A artista explica que essa e outras transformações sobre como ela enxerga a própria vida e o mundo começaram há mais de dez anos, quando ela passou a se dedicar sobre o estudo do feminismo. Essa vontade de se aprofundar nos dilemas vividos por mulheres surgiu após se sentir tocada pela #PrimeiroAssédio, quando mulheres, anônimas e famosas, compartilharam relatos das primeiras vezes que foram assediadas nas redes sociais.
"Quando comecei a ler os depoimentos, vi que fui muito assediada e normalizei todos eles. Sou vítima disso. Ali, comecei a entender que o que eu estava vivendo em relacionamentos amorosos e de amizade, que algumas relações eram tóxicas, outras abusivas, e estava normalizando. Foi o meu grande despertar. O feminismo me contaminou completamente. Ele é o que eu sou. Não consigo mais ver o mundo com outros óculos."
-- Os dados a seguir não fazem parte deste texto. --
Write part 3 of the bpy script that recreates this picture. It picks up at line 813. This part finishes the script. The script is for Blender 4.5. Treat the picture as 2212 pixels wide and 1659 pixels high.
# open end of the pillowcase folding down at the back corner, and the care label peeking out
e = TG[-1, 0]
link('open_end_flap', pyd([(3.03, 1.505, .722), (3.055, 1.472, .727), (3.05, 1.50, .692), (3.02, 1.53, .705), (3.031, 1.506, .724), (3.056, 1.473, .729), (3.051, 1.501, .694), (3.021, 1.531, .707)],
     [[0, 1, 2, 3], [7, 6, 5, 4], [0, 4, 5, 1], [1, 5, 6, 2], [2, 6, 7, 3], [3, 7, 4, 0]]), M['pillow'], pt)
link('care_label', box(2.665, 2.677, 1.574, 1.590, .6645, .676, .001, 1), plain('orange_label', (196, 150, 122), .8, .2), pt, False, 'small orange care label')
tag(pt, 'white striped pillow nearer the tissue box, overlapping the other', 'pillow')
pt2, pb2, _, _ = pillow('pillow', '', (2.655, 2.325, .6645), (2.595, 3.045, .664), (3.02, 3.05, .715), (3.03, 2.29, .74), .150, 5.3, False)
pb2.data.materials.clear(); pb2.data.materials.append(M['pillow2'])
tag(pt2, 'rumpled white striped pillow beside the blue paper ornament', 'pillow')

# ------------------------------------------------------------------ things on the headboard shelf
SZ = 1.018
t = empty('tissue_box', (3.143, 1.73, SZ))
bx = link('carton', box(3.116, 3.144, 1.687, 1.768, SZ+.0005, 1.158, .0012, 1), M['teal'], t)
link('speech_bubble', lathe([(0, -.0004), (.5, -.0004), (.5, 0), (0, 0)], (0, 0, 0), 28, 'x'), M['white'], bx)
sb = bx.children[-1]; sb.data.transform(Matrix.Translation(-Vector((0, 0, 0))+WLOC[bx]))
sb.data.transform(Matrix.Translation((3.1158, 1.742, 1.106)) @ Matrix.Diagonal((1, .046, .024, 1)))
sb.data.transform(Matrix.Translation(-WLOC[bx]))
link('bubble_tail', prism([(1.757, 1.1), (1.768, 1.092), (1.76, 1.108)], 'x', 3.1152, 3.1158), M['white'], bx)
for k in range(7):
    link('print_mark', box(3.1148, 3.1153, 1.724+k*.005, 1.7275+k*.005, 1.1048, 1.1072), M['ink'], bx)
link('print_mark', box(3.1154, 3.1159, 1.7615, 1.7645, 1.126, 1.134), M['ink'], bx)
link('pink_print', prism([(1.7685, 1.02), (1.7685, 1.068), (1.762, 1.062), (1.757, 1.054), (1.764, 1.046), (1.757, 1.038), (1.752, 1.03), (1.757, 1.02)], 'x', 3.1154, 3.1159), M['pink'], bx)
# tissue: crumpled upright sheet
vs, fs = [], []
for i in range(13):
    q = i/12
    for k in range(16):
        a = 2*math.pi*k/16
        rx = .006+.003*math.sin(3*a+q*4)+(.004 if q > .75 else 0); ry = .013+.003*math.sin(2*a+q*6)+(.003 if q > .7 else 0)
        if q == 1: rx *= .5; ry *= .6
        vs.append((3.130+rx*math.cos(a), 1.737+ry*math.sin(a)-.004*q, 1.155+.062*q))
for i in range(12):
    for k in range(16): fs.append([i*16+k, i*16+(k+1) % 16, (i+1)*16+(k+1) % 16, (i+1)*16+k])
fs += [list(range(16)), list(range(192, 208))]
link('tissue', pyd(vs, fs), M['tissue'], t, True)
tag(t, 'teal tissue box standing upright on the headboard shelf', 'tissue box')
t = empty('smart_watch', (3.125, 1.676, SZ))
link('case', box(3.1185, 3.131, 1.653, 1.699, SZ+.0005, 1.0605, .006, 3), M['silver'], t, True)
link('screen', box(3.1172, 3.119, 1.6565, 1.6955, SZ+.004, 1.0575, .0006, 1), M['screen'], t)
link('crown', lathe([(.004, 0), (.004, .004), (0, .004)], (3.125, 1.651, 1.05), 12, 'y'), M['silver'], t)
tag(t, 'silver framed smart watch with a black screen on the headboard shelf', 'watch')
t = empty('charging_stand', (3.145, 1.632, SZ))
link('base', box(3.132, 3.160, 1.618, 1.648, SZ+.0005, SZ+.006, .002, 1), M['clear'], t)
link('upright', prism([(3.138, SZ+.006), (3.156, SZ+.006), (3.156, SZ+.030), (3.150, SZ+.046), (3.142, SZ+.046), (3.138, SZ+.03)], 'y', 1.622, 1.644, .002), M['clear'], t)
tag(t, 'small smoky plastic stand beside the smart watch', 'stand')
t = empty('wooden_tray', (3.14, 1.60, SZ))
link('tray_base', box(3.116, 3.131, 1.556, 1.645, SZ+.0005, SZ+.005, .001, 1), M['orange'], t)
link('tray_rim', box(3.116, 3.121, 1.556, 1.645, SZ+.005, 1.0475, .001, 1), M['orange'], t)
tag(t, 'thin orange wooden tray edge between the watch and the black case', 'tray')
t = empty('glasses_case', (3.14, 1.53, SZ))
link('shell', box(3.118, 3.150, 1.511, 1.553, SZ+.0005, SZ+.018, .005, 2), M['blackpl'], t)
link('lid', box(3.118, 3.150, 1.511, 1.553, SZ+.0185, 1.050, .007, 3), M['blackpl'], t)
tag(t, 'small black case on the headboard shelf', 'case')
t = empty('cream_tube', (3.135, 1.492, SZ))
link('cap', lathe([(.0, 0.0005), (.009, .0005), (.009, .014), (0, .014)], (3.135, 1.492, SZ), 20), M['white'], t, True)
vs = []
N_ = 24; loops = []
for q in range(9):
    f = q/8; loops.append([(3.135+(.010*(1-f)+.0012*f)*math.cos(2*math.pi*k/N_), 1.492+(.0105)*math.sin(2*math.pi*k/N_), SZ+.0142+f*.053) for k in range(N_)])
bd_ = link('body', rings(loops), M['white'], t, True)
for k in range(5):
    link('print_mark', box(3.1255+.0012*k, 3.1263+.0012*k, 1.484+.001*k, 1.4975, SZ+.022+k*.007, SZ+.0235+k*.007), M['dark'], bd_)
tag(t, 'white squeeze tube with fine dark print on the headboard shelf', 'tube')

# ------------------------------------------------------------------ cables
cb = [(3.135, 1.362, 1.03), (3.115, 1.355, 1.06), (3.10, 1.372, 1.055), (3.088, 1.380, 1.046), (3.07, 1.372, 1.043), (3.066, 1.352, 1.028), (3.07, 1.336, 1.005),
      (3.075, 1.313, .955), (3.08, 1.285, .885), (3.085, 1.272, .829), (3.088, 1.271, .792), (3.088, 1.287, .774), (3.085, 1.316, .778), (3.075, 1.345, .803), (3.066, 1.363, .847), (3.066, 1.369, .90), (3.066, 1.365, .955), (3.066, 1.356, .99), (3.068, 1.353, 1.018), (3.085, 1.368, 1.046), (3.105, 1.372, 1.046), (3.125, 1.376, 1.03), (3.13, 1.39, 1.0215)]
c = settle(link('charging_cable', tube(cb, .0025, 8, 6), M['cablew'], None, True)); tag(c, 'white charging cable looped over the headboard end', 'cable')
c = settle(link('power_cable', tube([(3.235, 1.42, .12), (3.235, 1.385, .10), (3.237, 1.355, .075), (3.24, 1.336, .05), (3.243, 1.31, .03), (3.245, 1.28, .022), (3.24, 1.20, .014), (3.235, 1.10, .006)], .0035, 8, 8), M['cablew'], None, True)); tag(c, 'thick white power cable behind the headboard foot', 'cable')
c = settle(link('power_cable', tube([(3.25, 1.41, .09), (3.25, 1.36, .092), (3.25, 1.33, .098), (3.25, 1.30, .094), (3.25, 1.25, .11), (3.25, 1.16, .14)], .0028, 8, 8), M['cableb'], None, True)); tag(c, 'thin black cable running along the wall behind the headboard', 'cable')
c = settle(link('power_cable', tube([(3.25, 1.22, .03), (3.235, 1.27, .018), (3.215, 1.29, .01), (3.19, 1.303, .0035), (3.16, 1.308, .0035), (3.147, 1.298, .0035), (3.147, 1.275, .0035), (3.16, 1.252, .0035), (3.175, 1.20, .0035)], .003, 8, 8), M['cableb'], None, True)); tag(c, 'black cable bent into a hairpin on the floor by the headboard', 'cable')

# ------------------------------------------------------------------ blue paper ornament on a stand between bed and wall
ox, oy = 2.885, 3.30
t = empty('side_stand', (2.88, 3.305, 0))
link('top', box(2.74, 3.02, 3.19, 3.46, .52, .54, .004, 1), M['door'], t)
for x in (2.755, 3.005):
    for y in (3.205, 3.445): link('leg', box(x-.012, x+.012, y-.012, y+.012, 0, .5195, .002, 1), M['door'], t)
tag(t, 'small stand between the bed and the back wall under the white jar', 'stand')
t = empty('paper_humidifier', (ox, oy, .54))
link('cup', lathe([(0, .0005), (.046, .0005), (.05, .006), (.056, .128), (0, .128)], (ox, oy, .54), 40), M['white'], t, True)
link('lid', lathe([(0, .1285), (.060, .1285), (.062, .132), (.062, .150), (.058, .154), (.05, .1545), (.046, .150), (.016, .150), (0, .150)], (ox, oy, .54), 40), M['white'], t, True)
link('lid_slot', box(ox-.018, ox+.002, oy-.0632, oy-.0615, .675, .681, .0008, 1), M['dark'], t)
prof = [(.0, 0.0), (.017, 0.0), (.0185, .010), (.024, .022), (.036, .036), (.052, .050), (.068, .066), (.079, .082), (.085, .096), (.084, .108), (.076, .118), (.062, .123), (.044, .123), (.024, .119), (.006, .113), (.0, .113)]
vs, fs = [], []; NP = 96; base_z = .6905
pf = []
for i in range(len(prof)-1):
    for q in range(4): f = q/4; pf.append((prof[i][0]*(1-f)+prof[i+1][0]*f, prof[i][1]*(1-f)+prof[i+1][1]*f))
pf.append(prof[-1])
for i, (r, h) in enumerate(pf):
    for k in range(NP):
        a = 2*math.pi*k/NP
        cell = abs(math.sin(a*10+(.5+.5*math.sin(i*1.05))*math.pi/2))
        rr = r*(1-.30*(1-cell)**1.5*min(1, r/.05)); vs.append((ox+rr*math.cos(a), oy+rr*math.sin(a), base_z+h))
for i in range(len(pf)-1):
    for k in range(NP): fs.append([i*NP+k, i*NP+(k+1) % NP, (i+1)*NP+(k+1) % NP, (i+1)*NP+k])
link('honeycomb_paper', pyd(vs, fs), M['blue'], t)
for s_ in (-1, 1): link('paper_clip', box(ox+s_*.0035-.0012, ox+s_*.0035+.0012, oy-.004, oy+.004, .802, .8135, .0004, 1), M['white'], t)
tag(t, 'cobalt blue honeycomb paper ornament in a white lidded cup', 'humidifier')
Fernanda diz que o feminismo a libertou, lhe deu autoestima e também a fez perceber quais eram seus verdadeiros desejos. Além disso, após anos de estudo, ela concluiu um mestrado com base em teorias feministas. Agora, a artista quer passar esse conhecimento e debater esses assuntos com outras mulheres. Por isso, lançou a plataforma Manifesto Feminino.
"Acredito muito que a teoria pode ser usada para abrir a cabeça e expandir conhecimento", diz Fernanda. Ela explica que a plataforma terá cursos sobre temas como relacionamentos abusivos e tóxicos, pressão estética, amor romântico, monogamia e sexualidade feminina e também promoverá encontros a cada duas semanas, nos quais ela debaterá sobre esses e outros temas com as participantes e se aprofundará nos conteúdos. "Quero trazer o feminismo para o dia a dia. A minha pesquisa é para identificar quais são as estratégias que o patriarcado usa para nos manter funcionais para ele", define.
Além de disseminar conhecimento, Fernanda Nobre também defende a importância de mulheres se reunirem e conversarem sobre os próprios dilemas e vivências. Ela defende que uma mulher pode ajudar a outra e lembra que a escritora Fernanda Young foi uma das pessoas que mais a apoiou.
"Ela faleceu quando a gente estava muito próxima, fazendo um espetáculo juntas. A gente ia estrear em sete dias. Ela foi um divisor de águas para mim. Muita da minha força de falar o que eu já estava estudando, de propagar para o mundo, foi ela que me deu. Fui muito validada por ela, é uma mulher que admiro muito. Ela foi um antes e depois na minha vida", recorda.
Há cinco anos, quando começou a falar sobre assuntos relacionados ao feminismo, à não-monogamia e a se posicionar mais, a atriz lembra que sofreu medo de ser prejudicada profissionalmente. "Fiquei com medo, mas também não queria parar. O feminismo me fez perceber que muito do que eu fui e do que fiz foi para ser aceita, para caber no trabalho, no meu corpo, no amor. Não quero mais caber, quero me libertar disso. Se for também para me atrapalhar, me atrapalhe, mas vai atrapalhar porque eu fiz, não porque eu não fiz. Estava cansada de tentar fazer tudo muito certo."
Mesmo se posicionando, a atriz continuou trabalhando ativamente. No momento, ela está em turnê pelo Brasil com a peça Três Mulheres Altas, se apresentando em uma cidade diferente a cada final de semana, e também não esconde o desejo de voltar para as novelas.
"Comecei a trabalhar com oito anos de idade e nunca parei. São trinta e quatro anos e não teve um ano da minha vida em que eu não estivesse em um set de filmagem ou no palco. Não sei quem eu sou se não for atriz. Não tenho nem lembrança de mim sem ser relacionada a um trabalho. Amo fazer novela. É cansativo para caramba, é um trabalho exaustivo, mas eu amo. Chego em um set e sinto que é o meu lugar. Sinto muita vontade de voltar", diz a atriz, que também pretende continuar com outros trabalhos. "Estou muito feliz de ter encontrado o feminismo e ter encontrado esse lugar de comunicadora. É uma coisa completamente nova para mim e estou sentindo um propósito", conclui.